Uma vez que faço escultura no espaço público, interessa-me usar objectos que as pessoas reconheçam. De repente, estou a dar protagonismo a objectos que não têm qualquer estatuto de contemplação. A partir do momento em que são instalados, o espaço onde estão inseridos passa a ser também assunto. O parapeito do Fórum Municipal foi o palco da torradeira durante um dia, tal como as letras que dizem ‘Setúbal’, junto à rotunda do Alegro, foram o pedestal do “Joel” durante quatro. Os objectos e o lugar onde são instalados são pensados e, por vezes, a data de instalação também. O “Ricardo” foi instalado na Escola Secundária Dom Manuel Martins no dia em que as escolas secundárias voltaram a abrir depois do segundo confinamento e o “Joel” no 25 de Abril.

Em relação a estas esculturas que representam pessoas, quem são elas?
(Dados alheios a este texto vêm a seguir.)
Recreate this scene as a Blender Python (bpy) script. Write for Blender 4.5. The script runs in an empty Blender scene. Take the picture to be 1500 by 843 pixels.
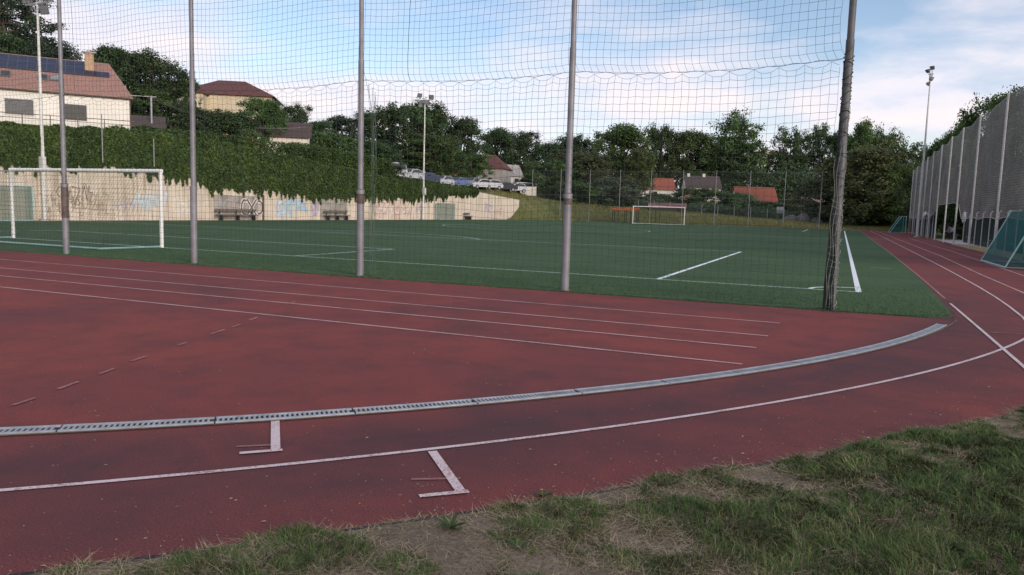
import bpy, bmesh, math, random
import numpy as np
from mathutils import Vector, Matrix
PI = math.pi
rnd = random.Random(7)
scene = bpy.context.scene
COL = scene.collection

# ------------------------------------------------------------------ camera (world: x along the goal line, y up the pitch)
CAM = np.array([24.148, -18.170, 1.6016])
YAW, PITCH, ROLL, FPX = -0.40763, -0.10372, 0.029144, 1104.72
FW = np.array([math.sin(YAW)*math.cos(PITCH), math.cos(YAW)*math.cos(PITCH), math.sin(PITCH)])
_r = np.array([math.cos(YAW), -math.sin(YAW), 0.]); _u = np.cross(_r, FW)
RT = math.cos(ROLL)*_r + math.sin(ROLL)*_u
UP = -math.sin(ROLL)*_r + math.cos(ROLL)*_u
cd = bpy.data.cameras.new('camera'); cam = bpy.data.objects.new('camera', cd); COL.objects.link(cam)
cam.matrix_world = Matrix(((RT[0], UP[0], -FW[0], CAM[0]), (RT[1], UP[1], -FW[1], CAM[1]), (RT[2], UP[2], -FW[2], CAM[2]), (0, 0, 0, 1)))
cd.sensor_width = 36; cd.lens = 36*FPX/1500; cd.clip_end = 5000; cd.clip_start = 0.05
scene.camera = cam

def at(px, py, depth):                      # survey: a photo point at a known distance -> world
    d = FW + RT*(px-750)/FPX + UP*(421.5-py)/FPX
    return CAM + d*depth

# ------------------------------------------------------------------ helpers
def tag(o, label=None, cat=None, group=None, kind=None):
    if label: o['label'] = label
    if cat: o['category'] = cat
    if group: o['group'] = group
    if kind: o['kind'] = kind
    return o
def empty(name, loc=(0, 0, 0), rz=0, label=None, cat=None, group=None):
    o = bpy.data.objects.new(name, None); COL.objects.link(o)
    o.empty_display_size = 0.2
    o.location = loc; o.rotation_euler = (0, 0, rz)
    return tag(o, label, cat, group)
def link(name, me, mat=None, parent=None):
    o = bpy.data.objects.new(name, me); COL.objects.link(o)
    if mat and not me.materials: me.materials.append(mat)
    if parent: o.parent = parent
    return o
def copy_tree(o, parent=None):
    c = o.copy(); COL.objects.link(c)
    if parent: c.parent = parent
    for ch in list(o.children): copy_tree(ch, c)
    return c

class MB:
    def __init__(s): s.v = []; s.f = []
    def add(s, vs, fs):
        b = len(s.v); s.v += [tuple(map(float, v)) for v in vs]; s.f += [tuple(i+b for i in f) for f in fs]; return s
    def box(s, c, d, rz=0, M=None):
        hx, hy, hz = d[0]/2, d[1]/2, d[2]/2
        vs = [Vector((x*hx, y*hy, z*hz)) for z in (-1, 1) for x, y in ((-1, -1), (1, -1), (1, 1), (-1, 1))]
        R = M if M is not None else Matrix.Rotation(rz, 3, 'Z')
        vs = [R @ v + Vector(c) for v in vs]
        return s.add(vs, [(3, 2, 1, 0), (4, 5, 6, 7), (0, 1, 5, 4), (1, 2, 6, 5), (2, 3, 7, 6), (3, 0, 4, 7)])
    def bar(s, a, b, w, h=None):            # box-section bar from a to b
        h = h or w
        a, b = Vector(a), Vector(b); d = (b-a).normalized()
        up = Vector((0, 0, 1)) if abs(d.z) < .95 else Vector((0, 1, 0))
        x = d.cross(up).normalized()*w/2; y = x.cross(d).normalized()*h/2
        vs = [p+i*x+j*y for p in (a, b) for i, j in ((-1, -1), (1, -1), (1, 1), (-1, 1))]
        return s.add(vs, [(3, 2, 1, 0), (4, 5, 6, 7), (0, 1, 5, 4), (1, 2, 6, 5), (2, 3, 7, 6), (3, 0, 4, 7)])
    def tube(s, pts, r, n=10, cap=True):
        pts = [Vector(p) for p in pts]; k = len(pts)
        rr = r if isinstance(r, (list, tuple)) else [r]*k
        vs = []; ref = None
        for i, p in enumerate(pts):
            t = (pts[min(i+1, k-1)]-pts[max(i-1, 0)]).normalized()
            if ref is None: ref = Vector((1, 0, 0)) if abs(t.x) < .8 else Vector((0, 1, 0))
            a = (ref - t*ref.dot(t)).normalized(); ref = a; b = t.cross(a)
            for j in range(n):
                q = 2*PI*j/n; vs.append(p+rr[i]*(math.cos(q)*a+math.sin(q)*b))
        fs = []
        for i in range(k-1):
            for j in range(n):
                fs.append((i*n+j, i*n+(j+1) % n, (i+1)*n+(j+1) % n, (i+1)*n+j))
        if cap: fs += [tuple(range(n-1, -1, -1)), tuple(range((k-1)*n, k*n))]
        return s.add(vs, fs)
    def prism(s, poly, v):                   # planar polygon (3D points) extruded along v
        n = len(poly); v = Vector(v)
        vs = [Vector(p) for p in poly]+[Vector(p)+v for p in poly]
        fs = [tuple(range(n-1, -1, -1)), tuple(range(n, 2*n))]+[(i, (i+1) % n, n+(i+1) % n, n+i) for i in range(n)]
        return s.add(vs, fs)
    def sphere(s, c, r, n=12, m=8):
        r = r if isinstance(r, (tuple, list)) else (r, r, r)
        vs = [(c[0], c[1], c[2]-r[2])]
        for i in range(1, m):
            a = -PI/2+PI*i/m
            for j in range(n):
                b = 2*PI*j/n; vs.append((c[0]+r[0]*math.cos(a)*math.cos(b), c[1]+r[1]*math.cos(a)*math.sin(b), c[2]+r[2]*math.sin(a)))
        vs.append((c[0], c[1], c[2]+r[2])); L = len(vs)-1
        fs = [(0, 1+(j+1) % n, 1+j) for j in range(n)]
        for i in range(m-2):
            for j in range(n):
                fs.append((1+i*n+j, 1+i*n+(j+1) % n, 1+(i+1)*n+(j+1) % n, 1+(i+1)*n+j))
        fs += [(L, 1+(m-2)*n+j, 1+(m-2)*n+(j+1) % n) for j in range(n)]
        return s.add(vs, fs)
    def strip(s, pts, w, z=None):            # flat ribbon on the ground
        P = [Vector((p[0], p[1], p[2] if len(p) > 2 else z)) for p in pts]; k = len(P); vs = []
        for i, p in enumerate(P):
            t = (P[min(i+1, k-1)]-P[max(i-1, 0)]); t.z = 0; t.normalize()
            nrm = Vector((-t.y, t.x, 0))
            vs += [p+nrm*w/2, p-nrm*w/2]
        return s.add(vs, [(2*i, 2*i+1, 2*i+3, 2*i+2) for i in range(k-1)])
    def build(s, name, mat, parent=None, smooth=False, bevel=0):
        me = bpy.data.meshes.new(name); me.from_pydata(s.v, [], s.f); me.validate()
        bm = bmesh.new(); bm.from_mesh(me); bmesh.ops.recalc_face_normals(bm, faces=bm.faces)
        if bevel: bmesh.ops.bevel(bm, geom=bm.edges[:], offset=bevel, segments=2, affect='EDGES')
        bm.to_mesh(me); bm.free()
        if smooth:
            me.polygons.foreach_set('use_smooth', [True]*len(me.polygons))
            me.set_sharp_from_angle(angle=math.radians(40))
        return link(name, me, mat, parent)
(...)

O “Manuel”, pintado de amarelo e instalado na zona industrial da Mitrena, é uma representação irreproduzível do meu pai, com vários objectos que lhe pertencem… ou pertenciam. Representa outros pais, não apenas o meu, e é uma homenagem à classe trabalhadora. O meu pai passou naquele local durante vinte anos, tal como outros continuam a passar. Apesar de ser uma obra pessoal, não me diz só respeito a mim. O “Ricardo” e o “Joel”, na verdade, são auto-retratos. Tudo o que têm vestido, eu vesti durante anos. O “Ricardo” é uma homenagem aos estudantes e ao futuro e o “Joel” é um “rebelde simpático” ou um “jovem indomável” à procura do seu lugar no mundo, tal como é um monumento à liberdade.

Várias esculturas duraram pouco tempo no sítio onde foram colocadas. Na verdade, hoje apenas resta a ventoinha.
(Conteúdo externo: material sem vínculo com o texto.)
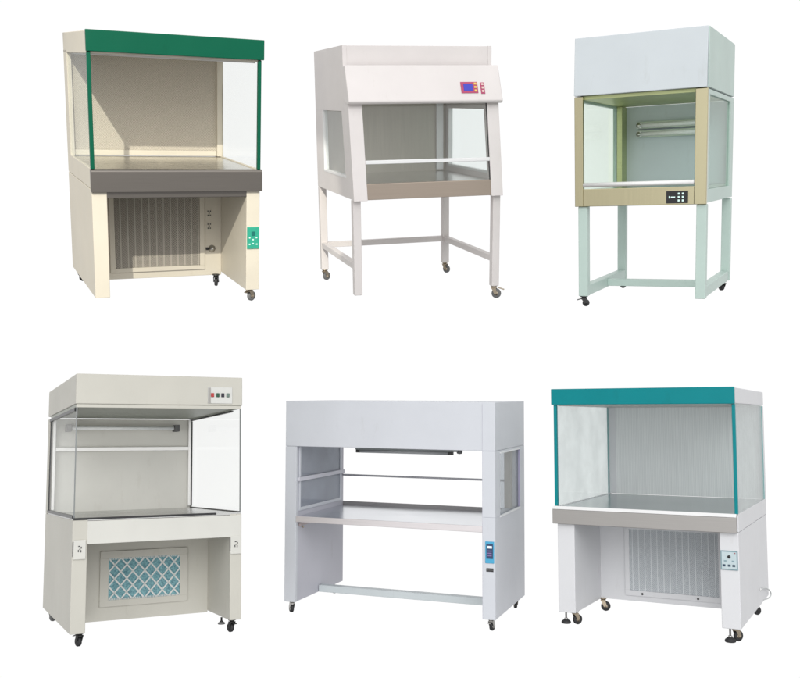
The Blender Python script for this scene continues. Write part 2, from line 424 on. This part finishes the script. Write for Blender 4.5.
# ------------------------------------------------------------------ 3: tall pale green bench with champagne steel window frame
def bench_tall():
    W, D, zb, zh, zt = .850, 1.15, .65, 1.371, 1.75
    r = thing(3, 'clean_bench', 'tall pale green bench with champagne steel window frame and tall plain white hood')
    hd = paint('cool_white_paint', (.585, .63, .655, 1), .4, .03)
    gr = paint('pale_green_paint', (.50, .62, .57, 1), .38)
    ch = steel('champagne_steel', (.52, .475, .31, 1), .2, (60, 3, .8), 1.0, .3)
    olv = steel('olive_lining', (.50, .55, .28, 1), .36, (3, 3, 40), .7)
    bk = paint('blue_grey_paint', (.66, .73, .77, 1), .45)
    top = steel('worktop_steel_green', (.42, .48, .40, 1), .22, (3, 60, 3))
    gl = glass('sea_green_pane', (.88, .95, .92, 1), 1.0)
    gl2 = glass('pale_green_pane', (.94, .99, .95, 1), 1.0)
    h = MB(); h.prism([(.005, zt), (D-.02, zt), (D-.02, zh+.004), (-.028, zh+.004)], -.012, W-.006, hd, .003)
    h = h.build('hood', hd, r)
    box('hood_side', h, gr, W-.0055, W+.002, .012, D-.021, zh+.006, zt-.003, .001)
    MB().box(.02, W-.03, .03, D-.06, zh-.02, zh+.003, olv, .001).build('hood_lining', olv, h)
    # front frame
    zw = .765
    b = MB()
    b.box(-.014, .044, -.012, .02, zb-.008, zh-.001, ch, .003)
    b.box(.774, W, -.012, .02, zb-.008, zh-.001, ch, .003)
    b.box(.044, .774, -.010, .02, zb-.008, zw-.006, ch, .003)
    b.build('front_frame', ch, r)
    b = MB(); b.tube([(.046, -.008, .786), (.772, -.008, .786)], .015, WHITEP, 20); b.build('sash_roller', WHITEP, r)
    # sides
    holed_side('side_panel', r, gr, W-.028, W-.001, .021, D, zb, zh-.004, .075, 1.0, .735, 1.335)
    box('side_window', r, gl, W-.018, W-.012, .075, 1.0, .735, 1.335, 0)
    holed_side('side_panel', r, gr, .001, .028, .021, D, zb, zh-.004, .06, .96, .70, 1.335)
    box('side_window', r, gl2, .012, .018, .06, .96, .70, 1.335, 0)
    MB().box(.0285, .068, .965, D-.04, zw, zh-.021, olv, .002).build('rear_post', olv, r)
    box('back_wall', r, bk, .028, W-.028, D-.038, D-.002, zb+.01, zh-.02, .001)
    box('worktop', r, top, .028, W-.028, .02, D-.04, zw-.03, zw-.01, .002)
    box('base_pan', r, gr, .028, W-.028, .02, D-.04, zb-.004, zb+.02, .001)
    # two tube lamps
    for z in (1.205, 1.140):
        f = MB(); f.box(.16, .67, D-.10, D-.041, z-.024, z+.028, paint('lamp_white', (.7, .78, .68, 1), .3), .006)
        f = f.build('lamp_fitting', None, r)
        g = MB(); g.tube([(.20, D-.118, z), (.66, D-.118, z)], .016, TUBE, 18); g.build('lamp_tube', TUBE, f)
        g = MB(); g.box(.165, .20, D-.14, D-.1005, z-.022, z+.022, WHITEP, .005); g.lathe([(.017, 0), (.017, -.004)], (.182, D-.141, z), 'y', CHROME, 14); g.build('lamp_holder', WHITEP, f)
    # controls
    c = box('control_panel', r, BLACK, .598, .736, -.016, -.010, .652, .732, .002)
    k = MB(); ky = glow('lit_key', (.62, .85, .78, 1), .25)
    for a in range(2):
        for q in range(3): k.box(.672+a*.026, .684+a*.026, -.018, -.016, .664+q*.022, .676+q*.022, ky, .001)
    k.box(.615, .622, -.018, -.016, .685, .699, ky, 0); k.box(.628, .655, -.018, -.016, .688, .696, ky, 0)
    k.build('key_pad', ky, c)
    # stand
    s = .068
    for x, y in ((0, .0), (W-s, .0), (0, D-s), (W-s, D-s)):
        box('leg', r, gr, x+.004, x+s, y+.004, y+s, .026, zb-.009, .004)
    for x in (.004, W-s):
        box('stand_rail', r, gr, x+.003, x+s-.006, s, D-s, .028, .10, .004)
    box('stand_rail', r, gr, s-.003, W-s+.003, D/2-.03, D/2+.03, .036, .086, .004)
    caster(r, .035, .03, .026, .024, .2, True, DARKMET, RUBBER, lever_dir=-1)
    caster(r, .035, D-.06, .026, .024, .2, False, DARKMET, RUBBER)
    caster(r, W-.04, D-.10, .026, .024, 2.4, False, DARKMET, RUBBER)
    return r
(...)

A efemeridade é um assunto importante para o meu trabalho. E não é também uma questão pertinente na sociedade em que vivemos? Tudo passa por nós cada vez mais depressa. Ainda assim, a importância das coisas não me parece estar no tempo que duram. Para mim, o “Joel” tem mais significado que qualquer escultura pública de Setúbal, mas essas esculturas continuam lá e o “Joel” não. Provavelmente está fechado num dos armazéns da Câmara Municipal de Setúbal e é talvez a escultura mais contemporânea que a cidade alguma vez teve. Não sou só eu que sinto que as letras de Setúbal ficaram vazias. A torradeira durou apenas um dia, mas os setubalenses que a viram tiveram de olhar para o Fórum Municipal e provavelmente pensar na sua existência. O “Ricardo” foi muito bem recebido pela Escola Dom Manuel Martins e nunca pensei que alguém o fosse levar. Já o “Manuel” foi derrubado poucos dias depois da sua instalação. Achei uma imagem bastante simbólica e decidi deixá-lo caído até voltar a erguê-lo com um ramo de flores na mão. A 1 de Maio, dia do trabalhador, alguém decidiu levá-lo de vez. Fiquei chateado, mas o meu pai ficou mais que eu.
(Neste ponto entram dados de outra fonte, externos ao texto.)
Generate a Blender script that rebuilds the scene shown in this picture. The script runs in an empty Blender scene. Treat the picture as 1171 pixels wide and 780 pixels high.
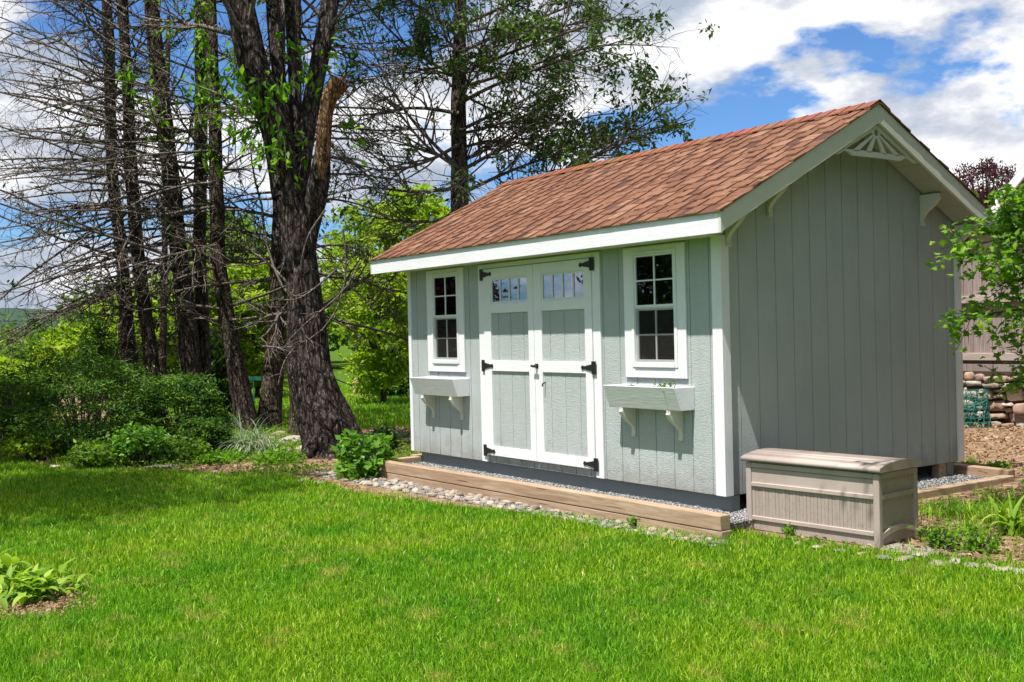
import bpy, bmesh, math, random
import numpy as np
from mathutils import Vector, Matrix
rng = np.random.default_rng(7); random.seed(7)
R = math.radians
SC = bpy.context.scene
COL = SC.collection

# ------------------------------------------------------------------ camera
CP = np.array([5.6127, -5.8817, 1.247]); YAW, PITCH, ROLL, FPX = .9525, -.0084, -.0241, 1248.1542
_c, _s = math.cos(YAW), math.sin(YAW)
CF = np.array([-_s*math.cos(PITCH), _c*math.cos(PITCH), math.sin(PITCH)])
_r = np.array([_c, _s, 0.]); _u = np.cross(_r, CF)
CR = math.cos(ROLL)*_r + math.sin(ROLL)*_u
CU = -math.sin(ROLL)*_r + math.cos(ROLL)*_u
def ray(px, py): return CF + (px-585.5)/FPX*CR - (py-390)/FPX*CU
def at_z(px, py, z): d = ray(px, py); return CP + d*(z-CP[2])/d[2]
def at_d(px, py, D): return CP + ray(px, py)*D
def project(P):
    d = P-CP; z = d@CF
    return 585.5+FPX*(d@CR)/z, 390-FPX*(d@CU)/z, z
cam = bpy.data.cameras.new('camera'); camo = bpy.data.objects.new('camera', cam); COL.objects.link(camo)
cam.sensor_width = 36; cam.lens = 36*FPX/1171; cam.clip_start = .05; cam.clip_end = 5000
M4 = Matrix(((CR[0], CU[0], -CF[0], CP[0]), (CR[1], CU[1], -CF[1], CP[1]), (CR[2], CU[2], -CF[2], CP[2]), (0, 0, 0, 1)))
camo.matrix_world = M4; SC.camera = camo

# ------------------------------------------------------------------ light
SUN_EL, SUN_AZ = R(66.5), R(13)          # sun stands in front of the shed (-Y), a little towards +X
sd = Vector((math.cos(SUN_EL)*math.sin(SUN_AZ), -math.cos(SUN_EL)*math.cos(SUN_AZ), math.sin(SUN_EL)))
sl = bpy.data.lights.new('sun', 'SUN'); sl.energy = 5.0; sl.angle = R(.5); sl.color = (1, .955, .88)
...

Que sentimento provoca esta fugacidade?

Mais importante do que o que sinto quando as esculturas desaparecem é saber que as pessoas também sentem coisas. Isso deixa-me muito feliz. É por isso que instalo esculturas na rua. Mesmo que a maioria das pessoas não possa comprar arte ou não se interesse por visitar galerias ou museus, acredito que a arte deve ser feita para as pessoas. Com as estátuas, dou voz àqueles que não a têm. Enche-me de alegria saber que a minha escultura é uma voz que se ouve e que a arte não está morta e faz sentido continuar a existir. Recordo-me das palavras que um intelectual de Setúbal um dia me disse: “Os artistas têm de ser amados ou odiados. O meio-termo é a indiferença. A pior coisa que pode acontecer a um artista é tornar-se indiferente”. Há quem me ame e quem me odeie. Indiferente, certamente não serei.